If the room is a long thin rectangle, you can probably place the HVAC units along the perimeter of this room and get enough cold air volume to the center area. If the room is a large square, you can place units at the perimeter and down the center as well, creating in effect two long thin rectangles within the room. This creates zones of cold air at the required pressure for a given area to meet its cooling requirements.

Additionally, software for simulations of air flow and heat transfer is available. "Flovent" software from Flomerics uses Computational Fluid Dynamics (CFD) techniques to allow for HVAC simulation of data center environments. These models can include raised floor height, obstructions under the floor, placement and percentage of perforated tiles, servers, storage systems, and the placement of HVAC units.

Most HVAC systems require some liquid like water or coolant to exchange the heat from the air as it goes through the unit, and this liquid is moved outside of the room (and probably the building) to expel the heat it has absorbed. Pipes containing this liquid will be within, or quite close to, your data center. As you know, water and electricity are a nasty combination. If you put HVAC units on the floor, you must ensure that these pipes have troughs or channels to redirect the fluid out of the data center in the case of a pipe failure. One way to do this is to locate as many HVAC units as possible, perhaps all of them, outside the data center.

The following figure shows how the mechanical rooms that house the HVAC units are connected just on the outside of the walls for the data center.

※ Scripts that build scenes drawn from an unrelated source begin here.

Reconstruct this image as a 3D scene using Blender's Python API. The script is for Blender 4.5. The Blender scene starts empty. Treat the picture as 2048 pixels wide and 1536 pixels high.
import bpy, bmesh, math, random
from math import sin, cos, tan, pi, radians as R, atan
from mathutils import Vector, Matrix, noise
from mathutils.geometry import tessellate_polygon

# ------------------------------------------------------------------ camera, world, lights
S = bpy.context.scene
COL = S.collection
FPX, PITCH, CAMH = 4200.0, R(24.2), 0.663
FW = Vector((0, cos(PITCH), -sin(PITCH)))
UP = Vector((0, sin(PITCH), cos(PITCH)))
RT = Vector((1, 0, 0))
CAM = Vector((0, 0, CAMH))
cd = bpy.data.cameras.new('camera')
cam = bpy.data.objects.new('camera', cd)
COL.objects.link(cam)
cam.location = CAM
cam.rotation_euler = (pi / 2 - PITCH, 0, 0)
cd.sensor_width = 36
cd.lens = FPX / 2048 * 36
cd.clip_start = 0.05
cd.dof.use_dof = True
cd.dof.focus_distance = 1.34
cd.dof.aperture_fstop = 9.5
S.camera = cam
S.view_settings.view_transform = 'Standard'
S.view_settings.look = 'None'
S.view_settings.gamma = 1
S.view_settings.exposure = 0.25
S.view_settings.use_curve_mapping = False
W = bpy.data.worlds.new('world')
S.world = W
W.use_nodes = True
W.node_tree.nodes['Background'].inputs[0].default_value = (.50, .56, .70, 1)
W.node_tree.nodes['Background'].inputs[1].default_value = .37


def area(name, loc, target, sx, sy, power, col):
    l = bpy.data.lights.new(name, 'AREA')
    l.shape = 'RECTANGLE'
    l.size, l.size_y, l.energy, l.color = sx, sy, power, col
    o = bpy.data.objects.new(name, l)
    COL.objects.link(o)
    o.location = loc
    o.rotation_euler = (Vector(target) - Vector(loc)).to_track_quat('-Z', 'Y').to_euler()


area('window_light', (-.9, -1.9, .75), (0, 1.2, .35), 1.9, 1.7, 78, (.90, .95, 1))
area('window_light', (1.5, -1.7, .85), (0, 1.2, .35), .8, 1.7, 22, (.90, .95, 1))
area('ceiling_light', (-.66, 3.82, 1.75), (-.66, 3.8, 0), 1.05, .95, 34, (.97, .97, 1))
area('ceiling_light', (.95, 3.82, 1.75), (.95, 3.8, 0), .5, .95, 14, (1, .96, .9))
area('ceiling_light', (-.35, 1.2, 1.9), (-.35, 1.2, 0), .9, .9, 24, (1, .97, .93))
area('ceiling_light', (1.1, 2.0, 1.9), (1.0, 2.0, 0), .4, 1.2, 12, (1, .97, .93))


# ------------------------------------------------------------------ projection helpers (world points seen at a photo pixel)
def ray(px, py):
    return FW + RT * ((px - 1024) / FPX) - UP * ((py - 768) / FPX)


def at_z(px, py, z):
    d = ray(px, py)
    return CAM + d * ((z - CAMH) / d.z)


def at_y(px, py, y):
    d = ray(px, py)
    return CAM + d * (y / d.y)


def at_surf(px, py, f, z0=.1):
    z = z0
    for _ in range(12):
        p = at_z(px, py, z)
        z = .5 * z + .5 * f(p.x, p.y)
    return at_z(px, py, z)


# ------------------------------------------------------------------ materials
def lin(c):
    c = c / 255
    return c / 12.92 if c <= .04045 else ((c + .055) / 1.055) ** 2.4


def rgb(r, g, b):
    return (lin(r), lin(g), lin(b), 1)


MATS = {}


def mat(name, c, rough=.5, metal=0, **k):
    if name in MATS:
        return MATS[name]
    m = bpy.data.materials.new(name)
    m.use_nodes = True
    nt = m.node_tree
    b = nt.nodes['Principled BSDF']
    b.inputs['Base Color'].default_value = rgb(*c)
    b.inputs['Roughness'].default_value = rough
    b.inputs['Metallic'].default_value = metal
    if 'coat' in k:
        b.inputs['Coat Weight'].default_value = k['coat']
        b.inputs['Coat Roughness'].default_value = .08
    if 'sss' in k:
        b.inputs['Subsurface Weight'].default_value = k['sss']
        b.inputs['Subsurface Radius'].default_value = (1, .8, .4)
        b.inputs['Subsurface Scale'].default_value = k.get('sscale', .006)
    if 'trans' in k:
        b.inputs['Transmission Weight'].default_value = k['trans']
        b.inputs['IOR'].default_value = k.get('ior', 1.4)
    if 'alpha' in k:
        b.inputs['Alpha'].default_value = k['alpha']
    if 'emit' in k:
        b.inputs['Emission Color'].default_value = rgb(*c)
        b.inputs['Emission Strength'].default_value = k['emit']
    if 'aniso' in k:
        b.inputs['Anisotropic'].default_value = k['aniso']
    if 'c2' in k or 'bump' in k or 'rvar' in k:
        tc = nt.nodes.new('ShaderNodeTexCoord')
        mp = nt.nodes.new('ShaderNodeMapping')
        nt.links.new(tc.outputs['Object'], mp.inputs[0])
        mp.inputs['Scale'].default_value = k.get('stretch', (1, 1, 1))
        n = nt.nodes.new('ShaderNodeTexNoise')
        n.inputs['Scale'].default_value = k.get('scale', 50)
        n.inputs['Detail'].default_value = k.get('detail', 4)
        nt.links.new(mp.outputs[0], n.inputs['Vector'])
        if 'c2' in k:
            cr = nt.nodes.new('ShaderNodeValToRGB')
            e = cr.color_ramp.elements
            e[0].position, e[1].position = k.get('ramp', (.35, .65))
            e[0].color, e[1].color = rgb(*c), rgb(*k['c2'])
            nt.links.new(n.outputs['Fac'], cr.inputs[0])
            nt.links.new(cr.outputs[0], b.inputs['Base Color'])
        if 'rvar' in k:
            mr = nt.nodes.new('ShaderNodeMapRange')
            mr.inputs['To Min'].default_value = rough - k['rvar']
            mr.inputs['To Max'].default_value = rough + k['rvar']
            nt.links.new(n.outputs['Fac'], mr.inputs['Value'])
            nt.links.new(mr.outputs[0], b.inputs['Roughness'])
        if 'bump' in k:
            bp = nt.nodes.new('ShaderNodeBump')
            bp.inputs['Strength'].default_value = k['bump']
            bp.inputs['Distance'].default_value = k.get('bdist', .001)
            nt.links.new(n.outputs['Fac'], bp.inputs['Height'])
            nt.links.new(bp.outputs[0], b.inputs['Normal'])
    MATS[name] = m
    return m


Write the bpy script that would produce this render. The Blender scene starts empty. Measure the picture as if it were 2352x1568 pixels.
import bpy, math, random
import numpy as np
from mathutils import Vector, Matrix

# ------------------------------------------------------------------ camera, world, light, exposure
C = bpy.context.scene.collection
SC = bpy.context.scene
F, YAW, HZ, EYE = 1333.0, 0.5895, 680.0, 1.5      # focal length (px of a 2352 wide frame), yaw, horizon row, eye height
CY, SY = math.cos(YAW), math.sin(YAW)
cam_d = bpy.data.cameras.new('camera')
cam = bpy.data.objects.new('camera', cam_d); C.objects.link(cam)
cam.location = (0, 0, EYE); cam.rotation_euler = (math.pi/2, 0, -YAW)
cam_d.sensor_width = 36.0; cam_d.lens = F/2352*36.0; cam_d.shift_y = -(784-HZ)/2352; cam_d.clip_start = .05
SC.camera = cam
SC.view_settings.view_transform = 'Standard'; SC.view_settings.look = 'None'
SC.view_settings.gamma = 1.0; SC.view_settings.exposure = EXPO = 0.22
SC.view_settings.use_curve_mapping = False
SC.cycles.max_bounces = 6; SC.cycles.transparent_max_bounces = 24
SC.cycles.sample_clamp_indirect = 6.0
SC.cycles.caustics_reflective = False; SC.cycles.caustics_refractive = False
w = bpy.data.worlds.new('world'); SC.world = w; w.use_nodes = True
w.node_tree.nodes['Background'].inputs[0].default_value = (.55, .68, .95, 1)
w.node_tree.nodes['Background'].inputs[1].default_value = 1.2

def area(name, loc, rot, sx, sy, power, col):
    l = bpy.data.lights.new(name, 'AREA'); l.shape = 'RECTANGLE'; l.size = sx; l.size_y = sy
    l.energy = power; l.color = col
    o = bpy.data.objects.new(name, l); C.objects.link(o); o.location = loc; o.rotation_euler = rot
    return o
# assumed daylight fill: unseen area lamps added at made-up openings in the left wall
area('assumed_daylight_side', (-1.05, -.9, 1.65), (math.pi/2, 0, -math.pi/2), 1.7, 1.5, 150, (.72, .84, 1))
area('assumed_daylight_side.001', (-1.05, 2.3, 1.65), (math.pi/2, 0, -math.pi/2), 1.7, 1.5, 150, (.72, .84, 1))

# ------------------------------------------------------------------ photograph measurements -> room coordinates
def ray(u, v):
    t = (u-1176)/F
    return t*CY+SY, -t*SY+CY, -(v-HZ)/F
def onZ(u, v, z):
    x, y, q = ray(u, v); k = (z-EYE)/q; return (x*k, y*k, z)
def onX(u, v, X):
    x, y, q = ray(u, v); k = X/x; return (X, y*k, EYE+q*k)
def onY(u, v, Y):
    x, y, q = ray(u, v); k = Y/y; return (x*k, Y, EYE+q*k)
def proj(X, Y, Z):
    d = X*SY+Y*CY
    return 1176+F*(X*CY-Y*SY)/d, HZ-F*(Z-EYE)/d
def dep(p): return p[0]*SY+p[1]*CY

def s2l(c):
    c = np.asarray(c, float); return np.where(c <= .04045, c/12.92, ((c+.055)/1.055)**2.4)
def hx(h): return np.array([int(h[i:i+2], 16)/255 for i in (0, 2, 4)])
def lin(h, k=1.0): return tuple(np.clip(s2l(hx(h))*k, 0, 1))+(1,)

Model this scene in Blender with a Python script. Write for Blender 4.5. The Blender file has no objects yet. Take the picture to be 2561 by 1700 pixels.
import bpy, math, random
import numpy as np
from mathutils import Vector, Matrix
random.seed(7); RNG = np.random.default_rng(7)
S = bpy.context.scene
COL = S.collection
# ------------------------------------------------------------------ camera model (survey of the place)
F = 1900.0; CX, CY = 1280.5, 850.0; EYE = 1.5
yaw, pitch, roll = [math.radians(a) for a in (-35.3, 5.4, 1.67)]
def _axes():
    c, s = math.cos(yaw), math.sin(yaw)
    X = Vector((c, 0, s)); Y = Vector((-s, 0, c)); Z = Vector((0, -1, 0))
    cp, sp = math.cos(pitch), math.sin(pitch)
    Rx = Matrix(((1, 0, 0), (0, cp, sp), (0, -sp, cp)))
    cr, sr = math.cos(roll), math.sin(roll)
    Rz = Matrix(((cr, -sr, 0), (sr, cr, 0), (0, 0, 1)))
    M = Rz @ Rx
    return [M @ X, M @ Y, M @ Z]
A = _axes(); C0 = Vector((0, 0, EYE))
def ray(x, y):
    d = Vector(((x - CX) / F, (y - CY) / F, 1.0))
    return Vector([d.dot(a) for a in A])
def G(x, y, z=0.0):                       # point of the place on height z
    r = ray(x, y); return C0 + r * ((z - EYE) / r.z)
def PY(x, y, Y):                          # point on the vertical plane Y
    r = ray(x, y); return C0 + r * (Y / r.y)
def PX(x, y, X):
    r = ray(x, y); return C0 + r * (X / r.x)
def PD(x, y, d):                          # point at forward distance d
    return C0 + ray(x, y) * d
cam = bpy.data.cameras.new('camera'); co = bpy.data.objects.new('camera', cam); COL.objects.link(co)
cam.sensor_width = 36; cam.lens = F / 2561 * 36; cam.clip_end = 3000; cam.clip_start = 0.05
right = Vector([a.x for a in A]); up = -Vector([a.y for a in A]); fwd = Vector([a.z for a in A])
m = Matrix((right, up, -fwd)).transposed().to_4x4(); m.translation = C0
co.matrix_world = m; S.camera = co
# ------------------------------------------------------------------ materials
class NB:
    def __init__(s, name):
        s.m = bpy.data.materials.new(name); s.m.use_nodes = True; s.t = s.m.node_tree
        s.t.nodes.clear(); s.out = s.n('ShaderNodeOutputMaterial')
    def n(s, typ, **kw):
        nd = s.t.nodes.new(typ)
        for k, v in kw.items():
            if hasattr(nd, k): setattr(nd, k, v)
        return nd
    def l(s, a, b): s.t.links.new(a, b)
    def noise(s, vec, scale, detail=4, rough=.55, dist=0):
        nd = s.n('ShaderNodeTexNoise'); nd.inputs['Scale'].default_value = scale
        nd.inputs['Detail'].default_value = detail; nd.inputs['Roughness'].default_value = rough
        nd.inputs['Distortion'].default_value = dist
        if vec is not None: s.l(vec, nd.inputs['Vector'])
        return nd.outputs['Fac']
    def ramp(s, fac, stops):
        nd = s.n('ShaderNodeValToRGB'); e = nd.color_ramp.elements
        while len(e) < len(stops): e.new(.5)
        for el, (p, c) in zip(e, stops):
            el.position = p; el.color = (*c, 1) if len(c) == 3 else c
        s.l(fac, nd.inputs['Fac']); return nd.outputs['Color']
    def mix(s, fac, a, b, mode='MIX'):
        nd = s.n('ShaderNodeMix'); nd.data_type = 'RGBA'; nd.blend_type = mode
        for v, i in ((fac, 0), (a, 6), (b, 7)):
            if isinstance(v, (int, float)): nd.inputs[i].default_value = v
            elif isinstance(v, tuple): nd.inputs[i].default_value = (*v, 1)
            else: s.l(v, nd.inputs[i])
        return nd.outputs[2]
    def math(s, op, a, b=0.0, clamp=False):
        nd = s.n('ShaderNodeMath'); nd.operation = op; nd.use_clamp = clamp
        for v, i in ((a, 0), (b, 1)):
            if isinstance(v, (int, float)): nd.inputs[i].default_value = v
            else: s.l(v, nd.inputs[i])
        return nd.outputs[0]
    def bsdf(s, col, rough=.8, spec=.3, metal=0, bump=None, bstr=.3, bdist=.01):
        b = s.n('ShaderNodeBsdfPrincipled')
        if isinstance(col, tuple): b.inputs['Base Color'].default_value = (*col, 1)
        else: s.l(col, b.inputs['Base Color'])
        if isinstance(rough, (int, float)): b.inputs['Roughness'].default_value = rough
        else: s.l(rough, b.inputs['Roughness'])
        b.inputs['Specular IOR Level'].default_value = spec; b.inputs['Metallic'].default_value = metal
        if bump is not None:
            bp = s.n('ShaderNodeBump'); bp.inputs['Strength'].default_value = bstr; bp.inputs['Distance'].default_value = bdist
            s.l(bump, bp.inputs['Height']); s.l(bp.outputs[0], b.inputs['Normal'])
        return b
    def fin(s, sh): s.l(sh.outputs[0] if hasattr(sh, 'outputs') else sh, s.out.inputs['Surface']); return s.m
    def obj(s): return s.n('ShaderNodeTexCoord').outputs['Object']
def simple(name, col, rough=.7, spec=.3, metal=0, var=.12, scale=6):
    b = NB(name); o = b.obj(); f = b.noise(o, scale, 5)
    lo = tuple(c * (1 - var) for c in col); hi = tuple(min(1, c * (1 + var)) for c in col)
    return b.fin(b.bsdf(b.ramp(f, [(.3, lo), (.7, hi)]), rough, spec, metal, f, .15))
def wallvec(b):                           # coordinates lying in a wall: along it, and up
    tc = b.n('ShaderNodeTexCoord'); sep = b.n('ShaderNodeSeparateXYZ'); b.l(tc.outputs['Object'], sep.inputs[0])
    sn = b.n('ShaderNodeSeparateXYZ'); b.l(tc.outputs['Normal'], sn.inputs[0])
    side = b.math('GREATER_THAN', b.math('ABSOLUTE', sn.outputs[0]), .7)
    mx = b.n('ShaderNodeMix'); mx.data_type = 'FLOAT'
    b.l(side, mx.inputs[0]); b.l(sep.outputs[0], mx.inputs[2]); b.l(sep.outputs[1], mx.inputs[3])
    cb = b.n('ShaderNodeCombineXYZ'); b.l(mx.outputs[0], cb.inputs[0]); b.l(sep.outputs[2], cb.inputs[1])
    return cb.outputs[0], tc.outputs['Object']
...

All the pipes needed for these units can be located outside the data canter, as well. There should be a 4-inch barrier at the perimeter of the data center to prevent liquid from the pipes from entering the data center if a pipe were to fail. This also gives a clean access to the base of the HVAC unit to pump cold air under the floor with minimal obstruction. Since these units are outside the walls of the data center, the raised floor and dropped ceiling voids can be used as supply and return plenums, respectively.